David Blaine’s Friday Musing…
The productivity of the American workforce has declined significantly since 2007. California’s legislative response has been brilliant. Not. If you want to improve the economy, give people more reasons to stay home? Theoretically (and in actual practice) an employee utilizing all potential protected leaves of absence can be gone from work for a couple of years. Individually the leaves seem reasonable, but taken together they make it very difficult on employers to maintain a productive workforce. Below are some of the California leaves, the number of employees a company must have to be covered, and the amount of time off:
Pregnancy Disability Leave (5 employees)/4 months per pregnancy
CA Family Rights Act (50 employees)/12 weeks per year
Baby Bonding (20 employees)/12 weeks
Organ Donor (15 employees)/30 days per year (paid by employer)
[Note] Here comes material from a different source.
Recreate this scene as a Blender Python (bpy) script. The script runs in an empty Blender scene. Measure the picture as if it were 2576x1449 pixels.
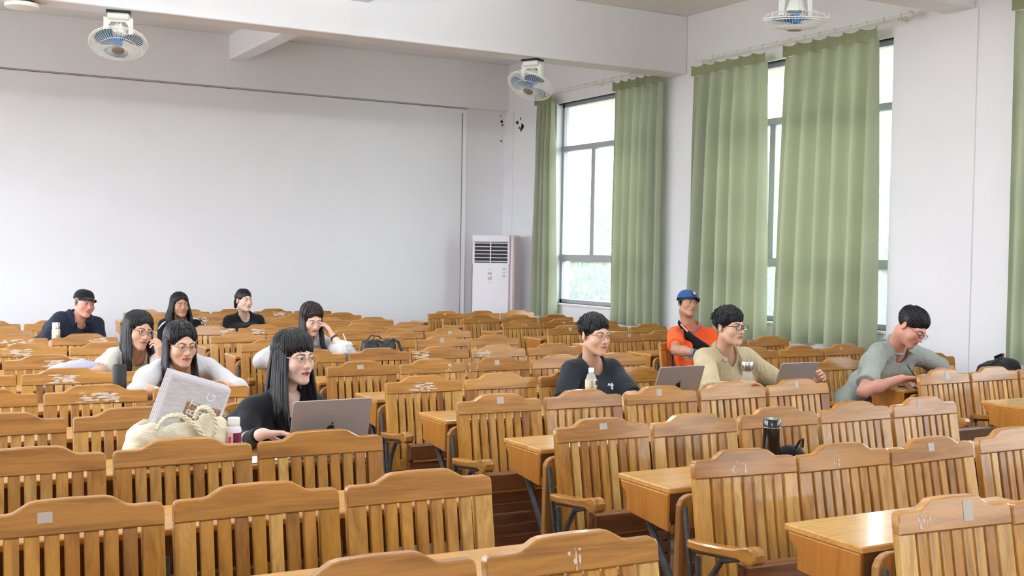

School Activities: (25 employees)/40 hours per year
Victims of Crime: (all employers)/12 weeks
Victims of Sexual Assault (25 employees)/12 weeks
Volunteer Civil Service (50 employees)/14 days per year
Civil Air Patrol Volunteer (15 employees)/10 days per year
Jury Duty (all employers)/Unlimited
Alcohol/Drug Abuse Leave/“Reasonable” leave
School Suspension Leave (all employers)/Undefined
Americans with Disabilities Act (15 employees)/“Reasonable” leave (courts have regularly found 6 months to be reasonable
Fair Employment & Housing (5 employees)/“Reasonable” leave (courts have regularly found 6 months to be reasonable
Worker’s Compensation Leave/Unlimited (1-2 years is not unusual)
Sick Leave (all employers)/3 days per year
In addition, employers regularly offer the following discretionary time off:
Holidays/5-10 days per year
Bereavement/3-5 days per year
Vacation/ 40-80 hours per year
Maybe the legislature should simply mandate how many days employees actually have to work. Productivity might increase.